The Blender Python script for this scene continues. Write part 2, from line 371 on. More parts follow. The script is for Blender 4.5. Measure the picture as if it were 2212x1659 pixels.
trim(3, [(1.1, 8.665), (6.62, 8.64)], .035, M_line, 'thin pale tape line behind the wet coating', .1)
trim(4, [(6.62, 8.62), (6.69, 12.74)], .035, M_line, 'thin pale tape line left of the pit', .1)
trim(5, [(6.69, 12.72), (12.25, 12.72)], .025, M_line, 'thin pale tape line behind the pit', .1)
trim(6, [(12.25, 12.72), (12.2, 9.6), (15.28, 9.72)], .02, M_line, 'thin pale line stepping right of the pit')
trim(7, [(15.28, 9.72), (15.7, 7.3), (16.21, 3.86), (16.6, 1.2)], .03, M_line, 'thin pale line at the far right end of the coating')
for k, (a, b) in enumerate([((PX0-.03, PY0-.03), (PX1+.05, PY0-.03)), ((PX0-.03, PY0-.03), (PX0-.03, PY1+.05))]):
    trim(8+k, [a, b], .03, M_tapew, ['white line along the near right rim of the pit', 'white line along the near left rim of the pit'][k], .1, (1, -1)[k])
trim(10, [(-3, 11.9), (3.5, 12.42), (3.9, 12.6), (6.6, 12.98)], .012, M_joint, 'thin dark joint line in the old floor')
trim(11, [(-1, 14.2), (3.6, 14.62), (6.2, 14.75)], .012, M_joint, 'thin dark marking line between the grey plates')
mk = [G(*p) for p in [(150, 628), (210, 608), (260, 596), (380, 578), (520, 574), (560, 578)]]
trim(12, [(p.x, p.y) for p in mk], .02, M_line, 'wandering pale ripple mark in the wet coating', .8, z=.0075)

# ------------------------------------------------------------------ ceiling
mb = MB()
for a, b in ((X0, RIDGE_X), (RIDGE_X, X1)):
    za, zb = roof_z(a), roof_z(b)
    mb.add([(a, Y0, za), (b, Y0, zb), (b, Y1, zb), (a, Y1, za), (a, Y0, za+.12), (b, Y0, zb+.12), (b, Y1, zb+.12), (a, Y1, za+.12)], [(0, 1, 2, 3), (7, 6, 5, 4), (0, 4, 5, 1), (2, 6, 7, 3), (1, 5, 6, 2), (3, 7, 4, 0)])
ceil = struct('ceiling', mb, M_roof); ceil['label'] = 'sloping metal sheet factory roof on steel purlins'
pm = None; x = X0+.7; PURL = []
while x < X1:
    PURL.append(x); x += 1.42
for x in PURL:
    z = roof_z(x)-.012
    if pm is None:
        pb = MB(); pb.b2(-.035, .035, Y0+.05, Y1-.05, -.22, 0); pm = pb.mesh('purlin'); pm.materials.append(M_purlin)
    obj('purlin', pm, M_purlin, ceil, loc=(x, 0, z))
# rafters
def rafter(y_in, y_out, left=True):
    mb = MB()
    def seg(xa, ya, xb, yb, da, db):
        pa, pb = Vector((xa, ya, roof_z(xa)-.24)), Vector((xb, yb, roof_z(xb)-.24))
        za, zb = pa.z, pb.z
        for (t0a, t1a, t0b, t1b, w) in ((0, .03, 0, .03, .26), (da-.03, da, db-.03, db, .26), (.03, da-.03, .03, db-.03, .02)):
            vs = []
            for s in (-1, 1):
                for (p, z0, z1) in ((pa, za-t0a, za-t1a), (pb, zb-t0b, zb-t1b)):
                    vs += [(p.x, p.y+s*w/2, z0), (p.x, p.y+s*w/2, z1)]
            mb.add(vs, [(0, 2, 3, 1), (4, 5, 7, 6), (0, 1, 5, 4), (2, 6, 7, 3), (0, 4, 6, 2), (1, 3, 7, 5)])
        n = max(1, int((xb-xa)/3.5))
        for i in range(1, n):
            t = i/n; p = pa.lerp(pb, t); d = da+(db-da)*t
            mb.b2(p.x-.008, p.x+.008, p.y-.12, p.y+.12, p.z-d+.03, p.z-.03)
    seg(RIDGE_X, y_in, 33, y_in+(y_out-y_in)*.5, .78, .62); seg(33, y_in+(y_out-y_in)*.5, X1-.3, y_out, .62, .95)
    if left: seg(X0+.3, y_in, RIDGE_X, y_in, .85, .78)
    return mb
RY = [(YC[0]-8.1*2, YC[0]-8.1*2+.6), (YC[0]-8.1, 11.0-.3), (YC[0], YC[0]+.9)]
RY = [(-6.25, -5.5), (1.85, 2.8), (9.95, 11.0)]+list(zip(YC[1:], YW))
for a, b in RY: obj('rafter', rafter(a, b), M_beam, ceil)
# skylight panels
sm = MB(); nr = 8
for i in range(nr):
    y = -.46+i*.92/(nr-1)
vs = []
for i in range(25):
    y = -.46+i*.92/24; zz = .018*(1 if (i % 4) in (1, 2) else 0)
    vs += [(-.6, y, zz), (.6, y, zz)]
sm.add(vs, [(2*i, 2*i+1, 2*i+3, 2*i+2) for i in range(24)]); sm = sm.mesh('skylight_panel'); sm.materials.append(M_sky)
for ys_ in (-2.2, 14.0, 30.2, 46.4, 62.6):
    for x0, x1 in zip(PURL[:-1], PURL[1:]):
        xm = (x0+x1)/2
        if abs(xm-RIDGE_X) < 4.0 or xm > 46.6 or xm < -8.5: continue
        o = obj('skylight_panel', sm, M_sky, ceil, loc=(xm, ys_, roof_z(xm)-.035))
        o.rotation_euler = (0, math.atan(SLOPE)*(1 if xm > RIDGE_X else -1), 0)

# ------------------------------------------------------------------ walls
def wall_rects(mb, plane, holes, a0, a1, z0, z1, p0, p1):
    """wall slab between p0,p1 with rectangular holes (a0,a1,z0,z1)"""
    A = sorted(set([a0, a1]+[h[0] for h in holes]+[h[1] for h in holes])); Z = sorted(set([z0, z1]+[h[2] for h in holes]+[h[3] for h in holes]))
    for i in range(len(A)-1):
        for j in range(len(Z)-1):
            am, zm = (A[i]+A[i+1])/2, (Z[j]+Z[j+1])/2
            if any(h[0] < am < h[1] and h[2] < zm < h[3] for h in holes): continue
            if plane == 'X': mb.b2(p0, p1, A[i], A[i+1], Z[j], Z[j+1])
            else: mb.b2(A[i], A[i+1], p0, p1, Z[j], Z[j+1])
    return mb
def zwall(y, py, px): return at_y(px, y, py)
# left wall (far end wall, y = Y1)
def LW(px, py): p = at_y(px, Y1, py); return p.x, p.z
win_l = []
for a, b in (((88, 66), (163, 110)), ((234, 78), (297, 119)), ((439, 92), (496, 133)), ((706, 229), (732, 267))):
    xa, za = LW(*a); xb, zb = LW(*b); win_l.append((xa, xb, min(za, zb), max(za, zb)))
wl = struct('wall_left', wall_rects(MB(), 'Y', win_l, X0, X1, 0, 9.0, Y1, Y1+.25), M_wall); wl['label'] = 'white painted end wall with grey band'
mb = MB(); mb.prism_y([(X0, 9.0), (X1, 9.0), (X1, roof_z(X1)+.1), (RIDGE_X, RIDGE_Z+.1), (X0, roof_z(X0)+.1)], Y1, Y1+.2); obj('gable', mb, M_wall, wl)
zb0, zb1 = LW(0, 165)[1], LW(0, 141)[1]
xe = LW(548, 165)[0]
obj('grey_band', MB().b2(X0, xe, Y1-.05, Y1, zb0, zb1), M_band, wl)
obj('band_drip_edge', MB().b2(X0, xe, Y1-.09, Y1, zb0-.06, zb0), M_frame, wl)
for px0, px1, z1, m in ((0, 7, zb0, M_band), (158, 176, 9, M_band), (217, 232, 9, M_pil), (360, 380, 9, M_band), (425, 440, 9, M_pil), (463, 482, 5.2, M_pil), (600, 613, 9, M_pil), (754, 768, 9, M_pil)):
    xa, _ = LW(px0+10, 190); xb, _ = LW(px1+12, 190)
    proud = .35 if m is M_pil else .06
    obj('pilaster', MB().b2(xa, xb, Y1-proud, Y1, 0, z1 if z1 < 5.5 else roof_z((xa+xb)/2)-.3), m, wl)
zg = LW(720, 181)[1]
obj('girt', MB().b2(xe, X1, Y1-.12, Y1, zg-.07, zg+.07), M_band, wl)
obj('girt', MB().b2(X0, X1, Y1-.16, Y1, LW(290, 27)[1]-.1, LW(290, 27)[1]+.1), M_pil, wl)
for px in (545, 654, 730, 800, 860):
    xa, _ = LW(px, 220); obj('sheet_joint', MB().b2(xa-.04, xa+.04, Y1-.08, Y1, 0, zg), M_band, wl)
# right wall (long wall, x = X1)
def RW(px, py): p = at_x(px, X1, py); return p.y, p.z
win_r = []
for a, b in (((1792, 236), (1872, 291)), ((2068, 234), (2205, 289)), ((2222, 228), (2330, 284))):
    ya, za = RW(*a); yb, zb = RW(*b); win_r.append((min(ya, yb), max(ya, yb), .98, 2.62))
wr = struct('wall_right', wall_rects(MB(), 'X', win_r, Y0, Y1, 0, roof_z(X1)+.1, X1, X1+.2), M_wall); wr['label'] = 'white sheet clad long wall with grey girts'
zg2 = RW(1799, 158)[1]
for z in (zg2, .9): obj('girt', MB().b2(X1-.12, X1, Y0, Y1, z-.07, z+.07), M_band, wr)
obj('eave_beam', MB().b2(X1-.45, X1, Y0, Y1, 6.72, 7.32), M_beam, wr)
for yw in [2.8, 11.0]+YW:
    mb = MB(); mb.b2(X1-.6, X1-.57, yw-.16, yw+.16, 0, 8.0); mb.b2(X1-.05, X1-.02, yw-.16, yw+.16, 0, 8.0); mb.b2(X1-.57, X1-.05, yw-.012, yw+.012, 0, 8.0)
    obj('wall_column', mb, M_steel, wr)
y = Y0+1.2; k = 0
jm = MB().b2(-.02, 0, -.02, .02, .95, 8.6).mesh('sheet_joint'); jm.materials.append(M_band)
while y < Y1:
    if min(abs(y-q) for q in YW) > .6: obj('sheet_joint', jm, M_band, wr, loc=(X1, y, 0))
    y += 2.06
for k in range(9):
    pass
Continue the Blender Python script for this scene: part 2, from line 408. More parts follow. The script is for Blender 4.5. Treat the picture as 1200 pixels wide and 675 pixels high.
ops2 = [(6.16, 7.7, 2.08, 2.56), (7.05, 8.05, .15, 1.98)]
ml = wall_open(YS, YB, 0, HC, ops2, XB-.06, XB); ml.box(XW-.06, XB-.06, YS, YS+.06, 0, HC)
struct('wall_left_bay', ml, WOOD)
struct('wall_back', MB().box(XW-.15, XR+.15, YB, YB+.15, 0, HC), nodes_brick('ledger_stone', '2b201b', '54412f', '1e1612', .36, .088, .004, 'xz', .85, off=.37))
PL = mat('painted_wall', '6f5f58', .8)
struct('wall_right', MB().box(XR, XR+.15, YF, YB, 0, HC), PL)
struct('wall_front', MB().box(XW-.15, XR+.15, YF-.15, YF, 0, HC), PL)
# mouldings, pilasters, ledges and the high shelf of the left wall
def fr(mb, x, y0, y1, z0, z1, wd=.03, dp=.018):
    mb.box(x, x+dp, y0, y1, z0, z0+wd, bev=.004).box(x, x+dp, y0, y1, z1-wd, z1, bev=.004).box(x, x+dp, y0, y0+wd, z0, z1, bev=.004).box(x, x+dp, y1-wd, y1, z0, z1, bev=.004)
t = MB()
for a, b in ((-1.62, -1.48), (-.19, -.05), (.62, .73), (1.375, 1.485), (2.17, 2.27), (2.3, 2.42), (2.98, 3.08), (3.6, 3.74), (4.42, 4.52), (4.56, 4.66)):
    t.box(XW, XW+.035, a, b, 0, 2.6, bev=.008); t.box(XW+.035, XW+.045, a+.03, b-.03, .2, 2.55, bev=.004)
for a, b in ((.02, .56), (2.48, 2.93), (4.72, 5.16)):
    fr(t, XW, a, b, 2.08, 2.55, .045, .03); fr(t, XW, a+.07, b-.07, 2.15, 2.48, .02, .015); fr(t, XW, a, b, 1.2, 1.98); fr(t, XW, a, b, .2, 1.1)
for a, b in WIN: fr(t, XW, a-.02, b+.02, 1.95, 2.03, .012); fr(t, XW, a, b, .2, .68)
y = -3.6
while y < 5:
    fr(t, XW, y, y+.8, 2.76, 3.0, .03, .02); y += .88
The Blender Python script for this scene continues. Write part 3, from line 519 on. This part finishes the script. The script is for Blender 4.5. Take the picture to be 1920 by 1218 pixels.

==*==

* [Set problem]
Find each line holding the word "More" and copy it.

* [Correct result]
The Blender Python script for this scene continues. Write part 2, from line 371 on. More parts follow. The script is for Blender 4.5. Measure the picture as if it were 2212x1659 pixels.
Continue the Blender Python script for this scene: part 2, from line 408. More parts follow. The script is for Blender 4.5. Treat the picture as 1200 pixels wide and 675 pixels high.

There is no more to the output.